# Task goal
Write out the whole of the material exactly.

------------

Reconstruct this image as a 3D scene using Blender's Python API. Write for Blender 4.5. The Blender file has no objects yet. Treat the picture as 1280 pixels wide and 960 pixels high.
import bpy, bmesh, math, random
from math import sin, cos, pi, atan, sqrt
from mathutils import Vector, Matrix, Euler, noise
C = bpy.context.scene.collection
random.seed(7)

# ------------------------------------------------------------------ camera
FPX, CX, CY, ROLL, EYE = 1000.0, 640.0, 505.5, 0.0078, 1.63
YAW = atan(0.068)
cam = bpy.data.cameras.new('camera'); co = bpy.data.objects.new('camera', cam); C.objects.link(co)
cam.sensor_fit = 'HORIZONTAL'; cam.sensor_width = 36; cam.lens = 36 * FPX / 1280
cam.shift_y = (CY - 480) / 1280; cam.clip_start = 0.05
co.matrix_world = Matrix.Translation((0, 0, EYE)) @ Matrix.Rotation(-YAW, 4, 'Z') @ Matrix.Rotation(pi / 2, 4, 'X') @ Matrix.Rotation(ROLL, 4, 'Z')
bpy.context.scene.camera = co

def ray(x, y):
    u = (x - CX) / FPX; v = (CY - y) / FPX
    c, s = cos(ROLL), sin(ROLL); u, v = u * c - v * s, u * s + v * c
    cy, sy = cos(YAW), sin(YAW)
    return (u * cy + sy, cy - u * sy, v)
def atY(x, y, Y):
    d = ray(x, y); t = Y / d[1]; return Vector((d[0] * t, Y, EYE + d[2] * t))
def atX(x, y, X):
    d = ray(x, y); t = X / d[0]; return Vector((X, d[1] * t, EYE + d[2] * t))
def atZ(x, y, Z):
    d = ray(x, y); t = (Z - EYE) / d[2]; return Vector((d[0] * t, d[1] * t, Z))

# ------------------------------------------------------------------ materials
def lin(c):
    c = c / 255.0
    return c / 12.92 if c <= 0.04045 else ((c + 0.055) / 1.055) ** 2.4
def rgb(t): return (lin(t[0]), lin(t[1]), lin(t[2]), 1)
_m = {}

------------

# Worked answer
Reconstruct this image as a 3D scene using Blender's Python API. Write for Blender 4.5. The Blender file has no objects yet. Treat the picture as 1280 pixels wide and 960 pixels high.
import bpy, bmesh, math, random
from math import sin, cos, pi, atan, sqrt
from mathutils import Vector, Matrix, Euler, noise
C = bpy.context.scene.collection
random.seed(7)

# ------------------------------------------------------------------ camera
FPX, CX, CY, ROLL, EYE = 1000.0, 640.0, 505.5, 0.0078, 1.63
YAW = atan(0.068)
cam = bpy.data.cameras.new('camera'); co = bpy.data.objects.new('camera', cam); C.objects.link(co)
cam.sensor_fit = 'HORIZONTAL'; cam.sensor_width = 36; cam.lens = 36 * FPX / 1280
cam.shift_y = (CY - 480) / 1280; cam.clip_start = 0.05
co.matrix_world = Matrix.Translation((0, 0, EYE)) @ Matrix.Rotation(-YAW, 4, 'Z') @ Matrix.Rotation(pi / 2, 4, 'X') @ Matrix.Rotation(ROLL, 4, 'Z')
bpy.context.scene.camera = co

def ray(x, y):
    u = (x - CX) / FPX; v = (CY - y) / FPX
    c, s = cos(ROLL), sin(ROLL); u, v = u * c - v * s, u * s + v * c
    cy, sy = cos(YAW), sin(YAW)
    return (u * cy + sy, cy - u * sy, v)
def atY(x, y, Y):
    d = ray(x, y); t = Y / d[1]; return Vector((d[0] * t, Y, EYE + d[2] * t))
def atX(x, y, X):
    d = ray(x, y); t = X / d[0]; return Vector((X, d[1] * t, EYE + d[2] * t))
def atZ(x, y, Z):
    d = ray(x, y); t = (Z - EYE) / d[2]; return Vector((d[0] * t, d[1] * t, Z))

# ------------------------------------------------------------------ materials
def lin(c):
    c = c / 255.0
    return c / 12.92 if c <= 0.04045 else ((c + 0.055) / 1.055) ** 2.4
def rgb(t): return (lin(t[0]), lin(t[1]), lin(t[2]), 1)
_m = {}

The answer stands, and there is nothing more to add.